# What needs to be done
Within the material below, find each line bearing the word "this" and present it.

# Information provided

** Start **

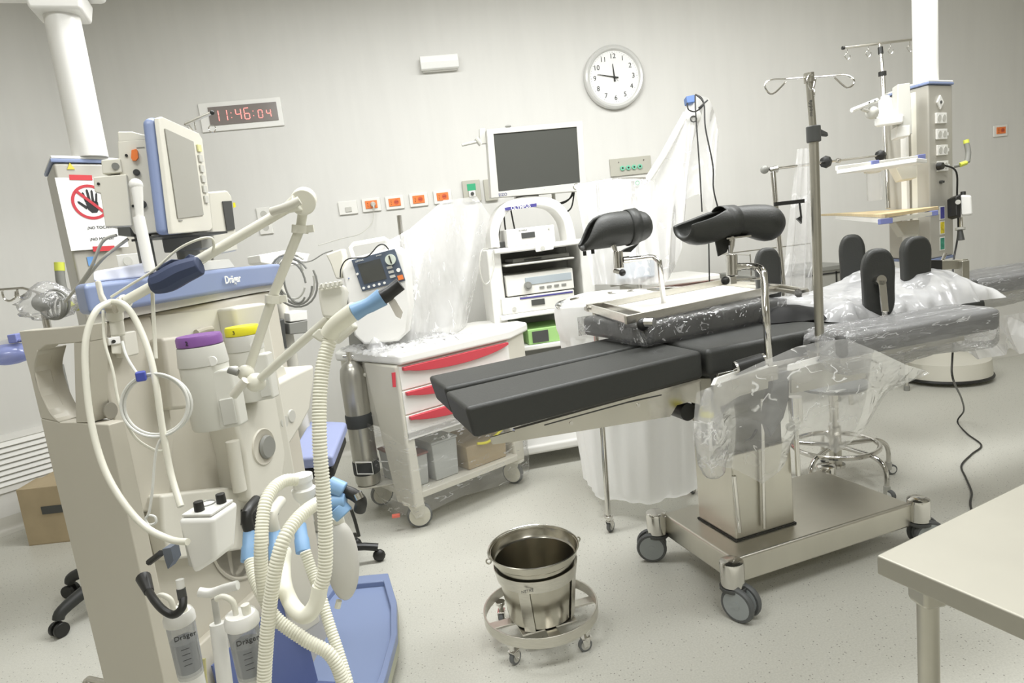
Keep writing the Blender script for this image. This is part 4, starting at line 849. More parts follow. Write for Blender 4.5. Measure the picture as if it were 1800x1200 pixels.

** End **
** Start **

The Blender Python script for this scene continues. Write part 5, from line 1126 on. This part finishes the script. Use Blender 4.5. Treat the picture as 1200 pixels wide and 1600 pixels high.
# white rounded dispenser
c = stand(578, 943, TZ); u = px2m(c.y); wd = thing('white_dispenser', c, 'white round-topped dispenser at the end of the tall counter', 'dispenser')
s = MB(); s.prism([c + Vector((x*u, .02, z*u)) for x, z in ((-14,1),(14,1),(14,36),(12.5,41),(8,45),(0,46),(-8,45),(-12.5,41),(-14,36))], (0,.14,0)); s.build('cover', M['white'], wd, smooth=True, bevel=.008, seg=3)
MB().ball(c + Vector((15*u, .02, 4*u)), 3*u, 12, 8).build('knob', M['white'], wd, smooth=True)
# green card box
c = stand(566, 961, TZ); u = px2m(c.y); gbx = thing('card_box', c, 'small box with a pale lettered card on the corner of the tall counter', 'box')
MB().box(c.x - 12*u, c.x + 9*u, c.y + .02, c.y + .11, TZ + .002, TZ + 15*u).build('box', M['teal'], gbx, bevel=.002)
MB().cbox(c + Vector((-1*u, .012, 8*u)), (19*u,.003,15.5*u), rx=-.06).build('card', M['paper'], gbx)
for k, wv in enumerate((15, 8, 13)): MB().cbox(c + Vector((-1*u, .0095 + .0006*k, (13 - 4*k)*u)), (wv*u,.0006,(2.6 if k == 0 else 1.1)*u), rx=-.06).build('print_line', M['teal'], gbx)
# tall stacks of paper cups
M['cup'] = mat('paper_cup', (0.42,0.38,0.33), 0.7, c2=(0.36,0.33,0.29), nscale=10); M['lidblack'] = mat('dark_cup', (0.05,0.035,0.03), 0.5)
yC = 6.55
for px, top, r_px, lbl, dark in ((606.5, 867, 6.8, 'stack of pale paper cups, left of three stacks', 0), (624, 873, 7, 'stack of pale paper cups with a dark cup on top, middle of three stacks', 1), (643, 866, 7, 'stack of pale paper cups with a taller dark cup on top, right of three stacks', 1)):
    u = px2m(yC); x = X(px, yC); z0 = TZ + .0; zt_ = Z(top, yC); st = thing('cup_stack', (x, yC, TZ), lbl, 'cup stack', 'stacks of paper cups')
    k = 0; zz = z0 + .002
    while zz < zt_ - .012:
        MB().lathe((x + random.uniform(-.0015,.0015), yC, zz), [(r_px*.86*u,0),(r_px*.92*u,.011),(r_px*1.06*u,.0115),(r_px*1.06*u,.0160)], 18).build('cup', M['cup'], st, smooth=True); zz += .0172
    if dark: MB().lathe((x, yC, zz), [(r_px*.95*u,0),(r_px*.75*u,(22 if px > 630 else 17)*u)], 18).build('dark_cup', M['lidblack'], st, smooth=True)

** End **

# Complete output
Keep writing the Blender script for this image. This is part 4, starting at line 849. More parts follow. Write for Blender 4.5. Measure the picture as if it were 1800x1200 pixels.
The Blender Python script for this scene continues. Write part 5, from line 1126 on. This part finishes the script. Use Blender 4.5. Treat the picture as 1200 pixels wide and 1600 pixels high.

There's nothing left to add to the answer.